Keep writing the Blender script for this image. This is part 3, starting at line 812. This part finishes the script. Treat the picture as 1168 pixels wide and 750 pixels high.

- - - -

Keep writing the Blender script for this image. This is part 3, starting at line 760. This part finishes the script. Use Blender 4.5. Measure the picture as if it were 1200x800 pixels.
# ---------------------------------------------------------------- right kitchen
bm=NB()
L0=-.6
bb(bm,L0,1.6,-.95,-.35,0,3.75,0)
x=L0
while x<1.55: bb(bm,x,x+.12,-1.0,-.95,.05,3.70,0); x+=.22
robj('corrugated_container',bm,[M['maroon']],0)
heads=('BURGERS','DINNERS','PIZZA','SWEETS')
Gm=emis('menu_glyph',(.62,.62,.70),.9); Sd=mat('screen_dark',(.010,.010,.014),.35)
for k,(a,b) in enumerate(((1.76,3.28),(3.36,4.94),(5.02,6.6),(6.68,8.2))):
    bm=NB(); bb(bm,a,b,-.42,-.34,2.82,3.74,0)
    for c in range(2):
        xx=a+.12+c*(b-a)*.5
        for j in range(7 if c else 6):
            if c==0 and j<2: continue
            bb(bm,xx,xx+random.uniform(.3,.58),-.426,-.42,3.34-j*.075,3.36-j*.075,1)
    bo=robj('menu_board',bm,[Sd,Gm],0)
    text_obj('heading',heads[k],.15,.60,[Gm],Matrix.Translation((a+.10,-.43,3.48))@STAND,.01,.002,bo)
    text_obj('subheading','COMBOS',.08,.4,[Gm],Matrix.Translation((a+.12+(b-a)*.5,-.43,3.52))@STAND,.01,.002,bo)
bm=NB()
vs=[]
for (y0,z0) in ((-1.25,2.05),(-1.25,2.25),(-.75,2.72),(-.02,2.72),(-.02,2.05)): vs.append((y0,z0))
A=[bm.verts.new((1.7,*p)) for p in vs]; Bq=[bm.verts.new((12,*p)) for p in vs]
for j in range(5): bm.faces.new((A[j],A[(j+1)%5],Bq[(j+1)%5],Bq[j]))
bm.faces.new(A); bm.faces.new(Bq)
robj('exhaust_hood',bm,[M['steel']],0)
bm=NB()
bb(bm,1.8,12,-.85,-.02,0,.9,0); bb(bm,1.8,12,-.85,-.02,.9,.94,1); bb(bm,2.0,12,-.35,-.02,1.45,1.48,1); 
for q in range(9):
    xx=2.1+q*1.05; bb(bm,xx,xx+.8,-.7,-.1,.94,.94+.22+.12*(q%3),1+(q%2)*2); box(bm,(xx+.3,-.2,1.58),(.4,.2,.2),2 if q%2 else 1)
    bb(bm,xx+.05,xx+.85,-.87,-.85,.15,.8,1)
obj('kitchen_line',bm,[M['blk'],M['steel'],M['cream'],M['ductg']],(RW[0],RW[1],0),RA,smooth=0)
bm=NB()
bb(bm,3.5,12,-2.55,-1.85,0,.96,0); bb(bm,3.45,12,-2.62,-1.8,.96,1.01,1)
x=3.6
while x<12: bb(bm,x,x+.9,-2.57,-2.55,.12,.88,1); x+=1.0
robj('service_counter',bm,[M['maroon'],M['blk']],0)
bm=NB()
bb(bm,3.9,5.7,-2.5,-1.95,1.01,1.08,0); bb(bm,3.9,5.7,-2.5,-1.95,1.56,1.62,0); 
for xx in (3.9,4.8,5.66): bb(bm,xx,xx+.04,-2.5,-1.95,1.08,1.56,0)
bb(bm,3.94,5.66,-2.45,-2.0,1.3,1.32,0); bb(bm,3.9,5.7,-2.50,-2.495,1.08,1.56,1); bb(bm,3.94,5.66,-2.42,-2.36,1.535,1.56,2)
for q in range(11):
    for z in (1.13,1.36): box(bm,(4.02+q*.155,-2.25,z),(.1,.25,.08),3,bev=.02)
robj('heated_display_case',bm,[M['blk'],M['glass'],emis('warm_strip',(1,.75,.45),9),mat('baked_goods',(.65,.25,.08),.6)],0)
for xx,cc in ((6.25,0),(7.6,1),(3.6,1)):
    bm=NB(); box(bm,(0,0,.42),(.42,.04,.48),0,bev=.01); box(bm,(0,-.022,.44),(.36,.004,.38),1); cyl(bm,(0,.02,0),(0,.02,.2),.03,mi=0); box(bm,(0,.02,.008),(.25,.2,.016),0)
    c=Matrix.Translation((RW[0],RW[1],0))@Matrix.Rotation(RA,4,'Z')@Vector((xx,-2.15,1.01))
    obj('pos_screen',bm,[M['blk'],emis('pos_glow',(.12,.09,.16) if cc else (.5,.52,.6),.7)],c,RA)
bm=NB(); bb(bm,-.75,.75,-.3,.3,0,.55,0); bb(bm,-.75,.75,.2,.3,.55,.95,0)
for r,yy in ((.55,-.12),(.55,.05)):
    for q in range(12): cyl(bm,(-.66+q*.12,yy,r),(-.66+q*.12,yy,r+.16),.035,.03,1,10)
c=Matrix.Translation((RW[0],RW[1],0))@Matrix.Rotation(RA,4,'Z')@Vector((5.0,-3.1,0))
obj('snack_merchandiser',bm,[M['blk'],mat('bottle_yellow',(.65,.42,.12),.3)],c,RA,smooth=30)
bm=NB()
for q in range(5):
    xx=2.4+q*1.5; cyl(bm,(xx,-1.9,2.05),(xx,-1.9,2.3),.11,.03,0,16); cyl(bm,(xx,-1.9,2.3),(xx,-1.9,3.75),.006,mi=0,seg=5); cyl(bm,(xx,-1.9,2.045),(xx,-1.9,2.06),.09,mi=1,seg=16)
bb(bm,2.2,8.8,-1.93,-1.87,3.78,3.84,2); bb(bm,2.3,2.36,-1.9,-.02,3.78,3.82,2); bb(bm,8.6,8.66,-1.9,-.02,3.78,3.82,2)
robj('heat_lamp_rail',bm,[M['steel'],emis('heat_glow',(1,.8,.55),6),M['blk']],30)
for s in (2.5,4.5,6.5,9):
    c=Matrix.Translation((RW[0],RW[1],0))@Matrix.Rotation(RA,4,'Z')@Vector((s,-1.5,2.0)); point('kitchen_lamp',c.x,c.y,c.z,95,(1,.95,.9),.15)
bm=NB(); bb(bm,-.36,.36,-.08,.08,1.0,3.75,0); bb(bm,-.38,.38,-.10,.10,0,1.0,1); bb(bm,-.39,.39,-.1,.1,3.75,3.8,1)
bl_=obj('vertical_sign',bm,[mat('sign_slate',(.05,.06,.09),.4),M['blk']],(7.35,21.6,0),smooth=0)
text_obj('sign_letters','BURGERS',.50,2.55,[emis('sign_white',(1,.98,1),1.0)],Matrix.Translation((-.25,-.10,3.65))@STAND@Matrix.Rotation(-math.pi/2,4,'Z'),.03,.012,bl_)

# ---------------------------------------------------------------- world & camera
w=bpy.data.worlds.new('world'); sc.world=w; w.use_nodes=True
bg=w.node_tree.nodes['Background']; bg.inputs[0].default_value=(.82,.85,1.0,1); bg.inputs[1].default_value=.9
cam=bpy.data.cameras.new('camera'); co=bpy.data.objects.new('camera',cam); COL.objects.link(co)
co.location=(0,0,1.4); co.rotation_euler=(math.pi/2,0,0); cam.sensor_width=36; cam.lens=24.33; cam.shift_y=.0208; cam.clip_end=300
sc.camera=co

- - - -

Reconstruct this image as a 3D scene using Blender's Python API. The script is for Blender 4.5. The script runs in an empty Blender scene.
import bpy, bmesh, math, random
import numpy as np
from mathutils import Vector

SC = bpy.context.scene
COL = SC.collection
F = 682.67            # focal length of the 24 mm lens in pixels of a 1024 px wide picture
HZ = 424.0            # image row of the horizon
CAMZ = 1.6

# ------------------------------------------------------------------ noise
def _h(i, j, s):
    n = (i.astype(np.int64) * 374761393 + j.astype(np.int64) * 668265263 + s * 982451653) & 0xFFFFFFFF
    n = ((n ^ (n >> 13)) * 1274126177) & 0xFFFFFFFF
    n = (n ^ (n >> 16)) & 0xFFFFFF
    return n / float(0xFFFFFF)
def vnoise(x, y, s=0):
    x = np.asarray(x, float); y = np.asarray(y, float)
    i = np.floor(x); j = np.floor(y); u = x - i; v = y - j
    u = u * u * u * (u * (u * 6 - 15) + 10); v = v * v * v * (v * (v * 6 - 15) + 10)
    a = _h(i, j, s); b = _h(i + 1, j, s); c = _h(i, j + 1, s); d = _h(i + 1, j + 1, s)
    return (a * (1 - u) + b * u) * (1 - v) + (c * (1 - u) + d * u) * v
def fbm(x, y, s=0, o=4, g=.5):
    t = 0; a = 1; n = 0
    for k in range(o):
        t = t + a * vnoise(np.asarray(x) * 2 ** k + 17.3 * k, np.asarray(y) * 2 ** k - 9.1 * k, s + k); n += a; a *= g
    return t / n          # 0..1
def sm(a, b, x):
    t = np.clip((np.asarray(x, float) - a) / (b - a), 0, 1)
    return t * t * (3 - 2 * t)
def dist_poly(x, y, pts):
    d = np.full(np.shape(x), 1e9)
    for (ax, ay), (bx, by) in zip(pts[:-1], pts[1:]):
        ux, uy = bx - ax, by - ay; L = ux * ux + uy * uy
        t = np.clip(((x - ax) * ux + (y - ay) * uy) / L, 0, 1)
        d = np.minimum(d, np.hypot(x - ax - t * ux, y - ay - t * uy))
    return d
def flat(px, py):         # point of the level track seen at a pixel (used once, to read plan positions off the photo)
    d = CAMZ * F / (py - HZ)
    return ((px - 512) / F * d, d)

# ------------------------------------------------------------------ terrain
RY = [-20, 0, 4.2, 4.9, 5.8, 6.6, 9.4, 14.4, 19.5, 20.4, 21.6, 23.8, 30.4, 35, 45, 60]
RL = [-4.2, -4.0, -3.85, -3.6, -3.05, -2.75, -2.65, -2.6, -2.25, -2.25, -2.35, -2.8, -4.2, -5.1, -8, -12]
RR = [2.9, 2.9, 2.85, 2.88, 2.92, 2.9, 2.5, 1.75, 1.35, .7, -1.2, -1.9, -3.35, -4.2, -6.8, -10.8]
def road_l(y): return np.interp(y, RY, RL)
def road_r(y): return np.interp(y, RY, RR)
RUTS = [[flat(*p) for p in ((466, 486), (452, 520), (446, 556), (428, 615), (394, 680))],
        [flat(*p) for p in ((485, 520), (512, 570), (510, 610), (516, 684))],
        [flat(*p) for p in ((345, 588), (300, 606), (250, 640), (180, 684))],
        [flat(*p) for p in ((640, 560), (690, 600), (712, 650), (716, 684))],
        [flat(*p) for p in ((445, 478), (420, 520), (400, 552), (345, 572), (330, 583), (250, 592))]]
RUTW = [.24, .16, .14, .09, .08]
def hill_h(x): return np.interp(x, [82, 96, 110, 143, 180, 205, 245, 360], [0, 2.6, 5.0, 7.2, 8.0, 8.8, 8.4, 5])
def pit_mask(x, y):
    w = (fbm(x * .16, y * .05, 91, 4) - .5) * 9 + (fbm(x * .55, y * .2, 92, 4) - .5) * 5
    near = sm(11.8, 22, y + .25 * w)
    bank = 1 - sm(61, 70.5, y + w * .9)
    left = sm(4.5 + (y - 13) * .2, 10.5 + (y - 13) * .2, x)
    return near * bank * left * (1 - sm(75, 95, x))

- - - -

__THE REQUEST__
From the entries above, give again exactly the lines running from the line with "Reconstruct this image" to the line with "from mathutils import Vector"; include both of those lines.

__EXERCISE OUTPUT__
Reconstruct this image as a 3D scene using Blender's Python API. The script is for Blender 4.5. The script runs in an empty Blender scene.
import bpy, bmesh, math, random
import numpy as np
from mathutils import Vector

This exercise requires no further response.